To have any chance against huge favourites Leeds, it is felt he must play and Chester conceded: “We’re definitely a better team with Albert Kelly in it. On the flip side, if he’s not 100 per cent fit on Friday he won’t play. That’s genuine. We can’t afford to go into that final with 16 fit players.

“We saw what happened in ’86 when Gavin Miller went in with an injury.”

The legendary Australian loose forward Miller, who won Man of Steel that season, was carrying a damaged hamstring going into their final with Castleford and clearly was not fit as they lost leaving 1980’s heroics as the club’s solitary Challenge Cup win.

There is generally at least one such issue heading into the final – Craig Huby played the role for Castleford against Leeds 12 months ago – and everyone fully expects Kelly to appear.

But, having seen him impress in the Qualifiers win at Widnes on Sunday, Chester insisted: “Watching Matty Marsh there I will throw him in if Alby’s no good. I’ve no qualms with that.

“I thought he showed a maturity beyond his years. He’s a tough little kid, kicks the ball well and is an exciting talent.

“He deserves it after that performance and I’ve no issue with giving kids a chance.

“Alby will have until the team run to prove his fitness. He’s out on the field now running straight lines and multi-directional stuff, but it’s different to doing a bit of contact, getting tackled and making some tackles.

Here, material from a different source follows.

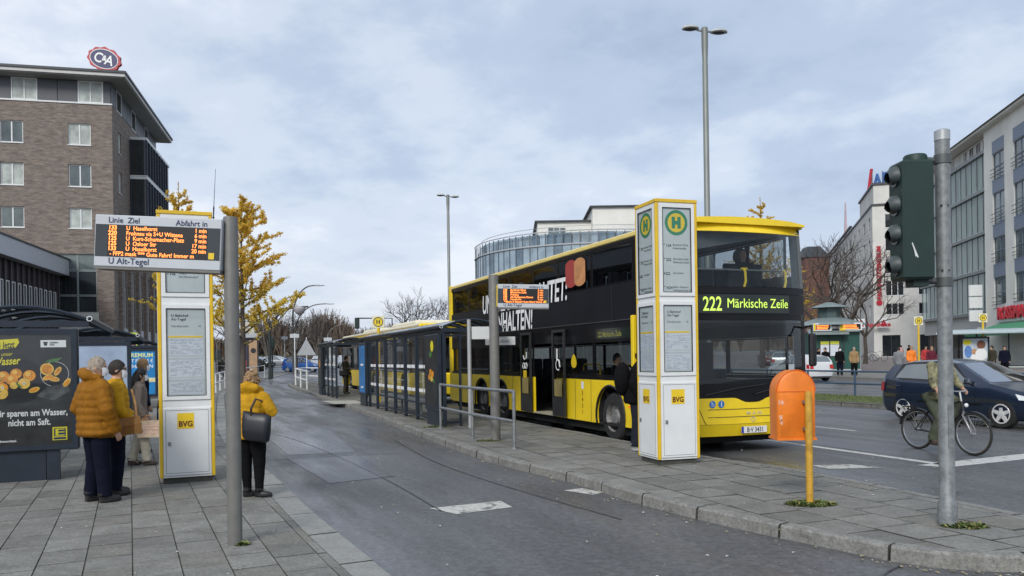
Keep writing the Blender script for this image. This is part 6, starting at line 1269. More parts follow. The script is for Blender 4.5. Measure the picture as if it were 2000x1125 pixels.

“If Alby says he’s 100 per cent ready to go then he’ll play.”

Chester’s biggest conundrum is who to play at full-back – the more reliable and experienced Ben Cockayne or the attacking flair of the exciting youngster Kieran Dixon although there is still a small chance he may find a place for both in his 17.

Meanwhile, he said he was leaning towards Maurice Blair as one half-back and that Marsh had jumped ahead of Dane Chisholm, the Australian stand-off signed on a short-term deal from Melbourne Storm as cover for Campese, in the pecking order if Kelly’s knee fails him.

Leeds head coach Brian McDermott named his 17 at the corresponding press conference 12 months ago but opted against such “theatrics” yesterday. He has no dilemmas similar to those facing Chester.